The School-Hub Engagement Database, or SHED, is a solution for accurately gathering and compiling the data for your ACE data return. It's especially useful when a number of constituent music hubs and services have to communicate provision, workforce, and finance data across a larger Hub Lead Organisation.
The School Hub Engagement Database (SHED) emerged from the need for my long-term music hub client, London West Music Hub, to gather provision data from across its five constituent music hubs and services, then collate it in the exact form required by the ACE data return. The first version of the SHED focused on Section A of the ACE return (which records school engagement), hence the name. It has since expanded to cover the entire ACE data return, and currently three HLOs use their own bespoke SHEDs.
London West Music Hub and its five constituent music services across seven LAs;
East London Music Alliance and its seven music services across eight LAs; and
North London Music Hub and its five constituent LA music services.
Each bespoke SHED is a shared Google spreadsheet that has been localised to the relevant Hub Lead Organisation. This means it only contains that HLO's ACE-reportable schools, and each constituent service logs in to access their own named data entry tabs. Editing permissions are locked down so users can only edit their own service's data.
A user enters local provision data about lessons, ensembles, CIL, instrument loans, CPD, workforce characteristics, or any other data relevant to the ACE return. It is automatically combined with the other services' data and then collated in the exact form required by ACE. No one needs to do any calculations, nor stitch together any Excel spreadsheets. It's a really neat solution where all the number-crunching necessary for the ACE return happens automatically.
Let's say Tri-borough Music Hub, which is one of LWMH's constituent services, loans a class set of 30 guitars to St Mungo's Primary School. TBMH inputs this data in their own input tab just once, but the data is output to three different places automatically:-
Section A, where a school engagement is recorded against St Mungo's;
Question D9, where 1 is added to the primary schools figure detailing the type of schools who took loans;
Question D10, where 30 is added to the total number of instrument loans made to primary schools
Whatever type of data a user enters (e.g. ensemble pupil details, CPD attendees, quarterly finance (ACE payment conditions) data, WCET / CIL details, workforce data, school performances, narratives about successes and challenges, etc.) the SHED updates the ACE return in all the appropriate places.

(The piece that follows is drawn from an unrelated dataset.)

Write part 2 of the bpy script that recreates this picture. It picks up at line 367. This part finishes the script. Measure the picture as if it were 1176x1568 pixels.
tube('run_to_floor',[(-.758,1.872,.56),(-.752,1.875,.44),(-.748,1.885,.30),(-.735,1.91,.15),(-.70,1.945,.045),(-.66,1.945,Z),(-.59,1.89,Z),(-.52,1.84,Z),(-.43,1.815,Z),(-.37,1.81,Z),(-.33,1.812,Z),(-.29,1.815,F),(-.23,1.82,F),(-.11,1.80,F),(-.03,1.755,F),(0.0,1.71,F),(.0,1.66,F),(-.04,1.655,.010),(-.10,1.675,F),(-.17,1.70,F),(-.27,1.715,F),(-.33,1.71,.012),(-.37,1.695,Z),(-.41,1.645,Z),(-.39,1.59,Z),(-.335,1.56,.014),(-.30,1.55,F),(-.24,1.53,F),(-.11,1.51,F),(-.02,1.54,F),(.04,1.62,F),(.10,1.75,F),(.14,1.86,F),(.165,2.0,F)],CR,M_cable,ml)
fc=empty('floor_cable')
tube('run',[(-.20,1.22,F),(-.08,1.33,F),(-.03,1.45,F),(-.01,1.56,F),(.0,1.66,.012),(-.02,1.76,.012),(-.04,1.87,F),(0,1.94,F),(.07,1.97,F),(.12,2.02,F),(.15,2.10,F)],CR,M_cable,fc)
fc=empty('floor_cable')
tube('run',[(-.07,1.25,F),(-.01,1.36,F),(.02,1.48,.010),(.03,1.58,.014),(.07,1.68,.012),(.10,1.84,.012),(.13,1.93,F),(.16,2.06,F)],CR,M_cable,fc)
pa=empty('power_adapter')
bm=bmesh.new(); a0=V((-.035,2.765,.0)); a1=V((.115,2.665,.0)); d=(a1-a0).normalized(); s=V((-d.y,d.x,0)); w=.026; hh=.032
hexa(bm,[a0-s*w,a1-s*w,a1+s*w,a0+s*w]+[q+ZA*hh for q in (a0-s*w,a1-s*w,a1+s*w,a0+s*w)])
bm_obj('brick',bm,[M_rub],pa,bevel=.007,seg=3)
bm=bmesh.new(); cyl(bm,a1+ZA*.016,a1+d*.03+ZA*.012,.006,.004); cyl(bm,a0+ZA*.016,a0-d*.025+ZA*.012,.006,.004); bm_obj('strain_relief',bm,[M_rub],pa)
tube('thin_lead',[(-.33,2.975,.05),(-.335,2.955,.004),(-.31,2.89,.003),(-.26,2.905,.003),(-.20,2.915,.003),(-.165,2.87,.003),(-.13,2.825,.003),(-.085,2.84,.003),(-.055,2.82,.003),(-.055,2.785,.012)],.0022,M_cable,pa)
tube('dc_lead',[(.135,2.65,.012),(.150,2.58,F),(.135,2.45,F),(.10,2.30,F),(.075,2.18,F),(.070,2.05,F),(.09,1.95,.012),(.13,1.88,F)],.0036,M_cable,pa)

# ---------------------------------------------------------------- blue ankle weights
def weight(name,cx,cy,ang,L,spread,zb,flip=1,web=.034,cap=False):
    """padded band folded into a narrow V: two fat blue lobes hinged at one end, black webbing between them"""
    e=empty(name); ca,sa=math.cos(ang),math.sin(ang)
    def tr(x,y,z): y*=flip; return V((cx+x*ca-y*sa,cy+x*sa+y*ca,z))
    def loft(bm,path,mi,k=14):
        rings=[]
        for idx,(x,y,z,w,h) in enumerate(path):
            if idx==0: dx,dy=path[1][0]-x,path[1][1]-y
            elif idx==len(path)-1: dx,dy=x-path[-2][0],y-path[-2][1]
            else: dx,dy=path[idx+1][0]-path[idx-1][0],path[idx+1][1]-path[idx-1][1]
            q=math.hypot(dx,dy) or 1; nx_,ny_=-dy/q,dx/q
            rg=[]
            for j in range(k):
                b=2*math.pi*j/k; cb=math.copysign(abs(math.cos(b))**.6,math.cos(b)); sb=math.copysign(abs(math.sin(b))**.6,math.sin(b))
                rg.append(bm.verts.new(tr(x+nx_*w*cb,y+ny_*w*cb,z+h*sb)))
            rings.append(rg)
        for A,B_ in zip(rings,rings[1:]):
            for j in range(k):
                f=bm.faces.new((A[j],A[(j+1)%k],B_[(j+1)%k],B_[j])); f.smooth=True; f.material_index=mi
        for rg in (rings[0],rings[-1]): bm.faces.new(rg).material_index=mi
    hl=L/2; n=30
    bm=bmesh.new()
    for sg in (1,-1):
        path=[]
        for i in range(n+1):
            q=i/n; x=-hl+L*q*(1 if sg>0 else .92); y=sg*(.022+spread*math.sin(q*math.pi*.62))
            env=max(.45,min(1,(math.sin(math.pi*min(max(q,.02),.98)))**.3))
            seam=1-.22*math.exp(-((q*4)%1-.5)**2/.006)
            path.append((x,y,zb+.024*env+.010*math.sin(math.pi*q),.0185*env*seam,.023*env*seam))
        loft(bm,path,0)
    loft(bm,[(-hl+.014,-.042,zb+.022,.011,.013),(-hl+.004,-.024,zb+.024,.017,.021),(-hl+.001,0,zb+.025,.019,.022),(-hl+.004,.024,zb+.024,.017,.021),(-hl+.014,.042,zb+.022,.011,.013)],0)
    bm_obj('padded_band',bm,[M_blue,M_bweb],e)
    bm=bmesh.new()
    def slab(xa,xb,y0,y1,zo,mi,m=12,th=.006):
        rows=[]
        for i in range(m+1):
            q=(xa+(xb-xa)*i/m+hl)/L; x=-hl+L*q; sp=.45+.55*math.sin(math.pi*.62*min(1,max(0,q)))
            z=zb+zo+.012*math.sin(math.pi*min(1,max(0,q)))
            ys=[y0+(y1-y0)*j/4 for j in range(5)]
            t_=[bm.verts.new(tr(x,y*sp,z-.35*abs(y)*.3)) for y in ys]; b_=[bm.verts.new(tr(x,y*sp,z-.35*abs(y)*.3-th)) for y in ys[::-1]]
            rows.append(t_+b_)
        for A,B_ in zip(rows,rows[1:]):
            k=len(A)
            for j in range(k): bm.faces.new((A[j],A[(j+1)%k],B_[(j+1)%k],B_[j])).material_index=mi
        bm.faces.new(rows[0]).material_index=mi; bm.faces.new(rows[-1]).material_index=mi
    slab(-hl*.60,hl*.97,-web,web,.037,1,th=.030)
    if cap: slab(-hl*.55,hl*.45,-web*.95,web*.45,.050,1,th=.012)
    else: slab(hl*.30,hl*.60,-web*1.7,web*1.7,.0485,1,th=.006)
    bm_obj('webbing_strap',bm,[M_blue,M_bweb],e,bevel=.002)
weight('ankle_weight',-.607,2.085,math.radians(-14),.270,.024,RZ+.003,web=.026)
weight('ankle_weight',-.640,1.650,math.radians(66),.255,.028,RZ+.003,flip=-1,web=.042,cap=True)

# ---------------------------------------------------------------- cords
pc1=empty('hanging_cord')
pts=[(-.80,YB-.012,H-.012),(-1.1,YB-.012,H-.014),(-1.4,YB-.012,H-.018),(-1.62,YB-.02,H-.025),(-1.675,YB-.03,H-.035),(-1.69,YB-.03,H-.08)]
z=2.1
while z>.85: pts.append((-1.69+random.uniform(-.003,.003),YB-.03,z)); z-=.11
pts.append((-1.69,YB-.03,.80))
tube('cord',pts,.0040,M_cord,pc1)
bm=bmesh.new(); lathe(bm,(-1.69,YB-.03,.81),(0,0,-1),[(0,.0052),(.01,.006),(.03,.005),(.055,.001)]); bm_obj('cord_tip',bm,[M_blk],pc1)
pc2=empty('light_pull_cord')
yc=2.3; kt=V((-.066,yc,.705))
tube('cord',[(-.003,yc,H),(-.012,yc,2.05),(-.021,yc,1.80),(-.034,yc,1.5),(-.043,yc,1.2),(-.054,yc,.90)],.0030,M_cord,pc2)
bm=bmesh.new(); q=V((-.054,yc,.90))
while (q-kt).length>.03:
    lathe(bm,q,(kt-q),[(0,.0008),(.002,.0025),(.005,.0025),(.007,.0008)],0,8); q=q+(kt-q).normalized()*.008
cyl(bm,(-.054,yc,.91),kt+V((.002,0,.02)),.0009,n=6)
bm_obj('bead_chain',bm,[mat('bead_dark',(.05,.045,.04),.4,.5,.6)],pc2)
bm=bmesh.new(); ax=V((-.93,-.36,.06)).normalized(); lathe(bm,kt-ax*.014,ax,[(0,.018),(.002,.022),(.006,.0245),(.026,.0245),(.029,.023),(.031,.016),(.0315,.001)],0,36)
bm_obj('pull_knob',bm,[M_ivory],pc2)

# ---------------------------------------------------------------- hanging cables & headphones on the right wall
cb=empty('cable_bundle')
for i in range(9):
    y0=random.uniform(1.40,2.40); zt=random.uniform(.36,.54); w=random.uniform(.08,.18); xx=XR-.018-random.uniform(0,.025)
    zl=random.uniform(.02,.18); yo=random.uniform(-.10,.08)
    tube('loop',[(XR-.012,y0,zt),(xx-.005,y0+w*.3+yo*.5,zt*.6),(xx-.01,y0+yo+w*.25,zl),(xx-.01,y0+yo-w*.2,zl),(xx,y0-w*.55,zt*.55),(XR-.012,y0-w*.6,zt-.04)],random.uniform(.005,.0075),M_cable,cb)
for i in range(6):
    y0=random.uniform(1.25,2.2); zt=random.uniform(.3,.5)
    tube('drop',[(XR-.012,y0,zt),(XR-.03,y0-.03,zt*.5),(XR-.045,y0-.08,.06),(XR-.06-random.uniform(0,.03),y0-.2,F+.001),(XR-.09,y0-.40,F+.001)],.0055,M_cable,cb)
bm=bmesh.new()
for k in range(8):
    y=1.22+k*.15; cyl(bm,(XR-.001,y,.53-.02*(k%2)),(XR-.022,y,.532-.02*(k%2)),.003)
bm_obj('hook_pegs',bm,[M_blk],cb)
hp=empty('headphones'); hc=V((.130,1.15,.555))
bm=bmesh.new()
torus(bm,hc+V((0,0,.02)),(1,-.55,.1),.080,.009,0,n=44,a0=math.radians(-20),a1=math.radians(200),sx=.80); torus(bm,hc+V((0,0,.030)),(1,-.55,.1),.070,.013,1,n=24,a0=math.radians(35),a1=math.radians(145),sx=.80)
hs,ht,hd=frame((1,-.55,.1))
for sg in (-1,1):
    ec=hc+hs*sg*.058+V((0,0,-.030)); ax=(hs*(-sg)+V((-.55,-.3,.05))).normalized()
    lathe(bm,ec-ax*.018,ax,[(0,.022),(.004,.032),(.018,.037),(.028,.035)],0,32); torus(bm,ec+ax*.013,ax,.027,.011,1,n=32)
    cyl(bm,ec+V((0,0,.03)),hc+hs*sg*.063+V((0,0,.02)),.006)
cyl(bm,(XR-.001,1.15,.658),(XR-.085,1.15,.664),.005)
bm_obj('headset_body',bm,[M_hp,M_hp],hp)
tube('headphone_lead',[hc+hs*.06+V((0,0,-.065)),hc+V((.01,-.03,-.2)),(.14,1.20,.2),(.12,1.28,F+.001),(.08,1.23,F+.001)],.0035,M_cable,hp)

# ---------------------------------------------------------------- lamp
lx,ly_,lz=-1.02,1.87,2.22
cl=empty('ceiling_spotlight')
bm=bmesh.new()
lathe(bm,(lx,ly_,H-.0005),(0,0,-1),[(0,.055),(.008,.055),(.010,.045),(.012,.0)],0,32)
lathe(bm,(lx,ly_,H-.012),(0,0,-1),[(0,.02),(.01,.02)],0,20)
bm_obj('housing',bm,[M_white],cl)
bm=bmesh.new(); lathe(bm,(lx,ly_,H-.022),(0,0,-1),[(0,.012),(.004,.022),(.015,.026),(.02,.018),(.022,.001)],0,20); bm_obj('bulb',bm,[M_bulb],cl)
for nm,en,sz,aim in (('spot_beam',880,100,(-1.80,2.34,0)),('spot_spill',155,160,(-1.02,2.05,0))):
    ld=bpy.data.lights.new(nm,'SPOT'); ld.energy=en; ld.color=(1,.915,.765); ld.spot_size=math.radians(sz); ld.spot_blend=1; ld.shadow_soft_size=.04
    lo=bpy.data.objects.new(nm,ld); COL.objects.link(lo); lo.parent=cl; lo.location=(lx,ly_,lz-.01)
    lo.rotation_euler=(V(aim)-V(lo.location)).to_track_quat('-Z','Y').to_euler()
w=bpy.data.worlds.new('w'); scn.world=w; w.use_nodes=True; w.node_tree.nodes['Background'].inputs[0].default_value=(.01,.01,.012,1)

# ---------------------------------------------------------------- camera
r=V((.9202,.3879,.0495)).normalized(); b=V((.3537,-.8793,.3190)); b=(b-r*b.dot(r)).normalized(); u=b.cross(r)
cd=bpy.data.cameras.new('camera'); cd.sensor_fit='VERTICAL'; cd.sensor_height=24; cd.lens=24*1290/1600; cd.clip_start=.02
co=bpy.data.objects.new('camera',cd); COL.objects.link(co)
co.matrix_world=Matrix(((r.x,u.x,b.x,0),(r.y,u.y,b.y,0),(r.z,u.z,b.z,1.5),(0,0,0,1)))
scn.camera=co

I have used my 14 years of experience completing ACE returns (and my unashamed love of spreadsheets!) to create something that I believe is game-changing for the new HLO 'super-hub' landscape.
The SHED effectively breaks down a huge, complex, specialist, error-prone task (compiling the ACE return) into a series of non-specialist data entry tasks. It becomes a shared endeavour across the HLO's constituent services rather than a job solely for one person in the hub lead organisation.
Yes. Each constituent hub / local lead partner has a panel in the SHED for completing the four payment conditions finance templates required by ACE: Annual Budget (at the start of the year); Autumn actual spend (due in January); Spring actual spend (due in April); and full year management accounts (due in November of the following year as part of the annual data return).
All of the HLO-wide sums are carried out automatically in the SHED, avoiding the need to 'stitch together' Excel spreadsheets from each constituent hub in your consortium.
I've used my 14 years of experience completing ACE returns (and an unashamed love of spreadsheets!) to create something that I believe is game-changing for the new HLO / 'super-hub' / consortium music education hub landscape.
The SHED breaks down a huge, complex, specialist, error-prone task (compiling the annual ACE return) into a series of non-specialist data entry tasks. It becomes a shared endeavour across the HLO's constituent services rather than an almost unmanageable job for one person in the hub lead organisation.
Furthermore, the data in the SHED is 'live' as soon as it is entered, so you can use it to review and target school non-engagement, or patterns such as variations in school engagement by deprivation (the SHED contains a breakdown of school engagement by IDACI decile), or even geographical cold-spots (the SHED includes a live school engagement map).